Well before November 1947, David Ben-Gurion had already envisaged partition (i.e. a Jewish state in a part of Palestine) not only as an opportunity to “transfer” (i.e. expel) the Palestinians from the state to make way for Jewish immigrants from overseas, but also as a bridgehead to expand the state beyond its borders with the help of these immigrants (2). To achieve his geostrategic objectives, he had devoted the decade before November 1947 to building the military might of the Yishuv via the Haganah (and its striking force the Palmach) as well as to detailed military planning. The November 1947 UNGA partition resolution was the ultimate green-light for Ben-Gurion to go into action.

Ben-Gurion’s master plan for the military takeover of Palestine and the transfer of Palestinians in the wake of the 1947 UNGA’s resolution was known as “Plan Dalet” (3). British withdrawal from Palestine began soon after the resolution was passed. The vacuum created by this withdrawal was quickly filled by the Haganah, which carefully avoided clashing with the departing British. In early April 1948, Plan Dalet was put into operation. Within six weeks, such were the Zionist victories that Israeli statehood could be declared the day the Mandate officially ended, on 15 May 1948 – symbolically chosen by the Palestinians as Nakba Day.

By that time the Plan’s devastating impact on the civilian Palestinian population (hundreds of thousands had already abandoned their homes) was well in evidence. Indeed, but for this vast Palestinian exodus into the neighboring Arab countries generated by Plan Dalet (and the atrocities committed by the “dissident” terrorist gangs, Irgun and Stern), it is doubtful that the collective intervention on 15 May of the regular forces of the Arab League member states would have taken place following the departure of the British. But already this intervention was too little and too late.
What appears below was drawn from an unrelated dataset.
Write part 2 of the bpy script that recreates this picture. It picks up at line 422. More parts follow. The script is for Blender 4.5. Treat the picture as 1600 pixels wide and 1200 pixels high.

As for nascent Israel’s “Davidian” status vis-a vis the Goliath of the “invading” Arab states, Ben Gurion provides eloquent testimony on it in his War Diary. Thus, on 24 May 1948, less than ten days after the Arab armies had entered those parts of Palestine allocated to the Arab state under the partition plan to preempt the advancing Jewish forces, David Ben-Gurion wrote (4):

Maklef [Carmeli brigade] should receive reinforcements. His job is to occupy South Lebanon after bombing Tyre, Sidon and Beirut from the air. We will also shell Beirut from the sea. Yigal [Alon] should hit Syria [Syrian army] at [Mishmar Haemek] from the East and the North. Our airforce must bomb and destroy Amman. The weak link in the Arab coalition is Lebanon because Muslim authority there is artificial, and easy to undermine. We must establish a Christian state with the Litani River as its southern border (5). We will form an alliance with it.

Once we destroy the power of the Arab Legion [the army of Trans-Jordan] we will destroy Tran-Jordan and Syria will then fall. If Egypt dares to continue fighting, we will bomb Port Said, Alexandria and Cairo. This is how we shall end this war and wind up our ancestors’ accounts with Egypt, Ashur and Aram….

-Walid Khalidi
Secretary-General, Institute for Palestine Studies

Notes:

(1) The Hebrew name of the Jewish community in Palestine during the British Mandate
(2) See David Ben-Gurion’s letter to his son Amos, 5 October 1937. [PDF]
(3) See Walid Khalidi “Plan Dalet Revisited” Journal of Palestine Studies Vol XIII, No. 1, #69 Autumn 1988 pp. 3-70.
(4) David Ben-Gurion Yoman Hamilhimah Malhimet Hatzm’ut 1947-1949 (War Diary; War of Independence 1947-1949), eds. Gershon Rivlin, Dr. Ilhanan Oren (Propagation of DBG’s Teachings’ Society, Ministry of Defence Press, Tel Aviv, 1984), p. 454 ff.
(5) This incorporates into Israel the predominantly Shiite region of South Lebanon.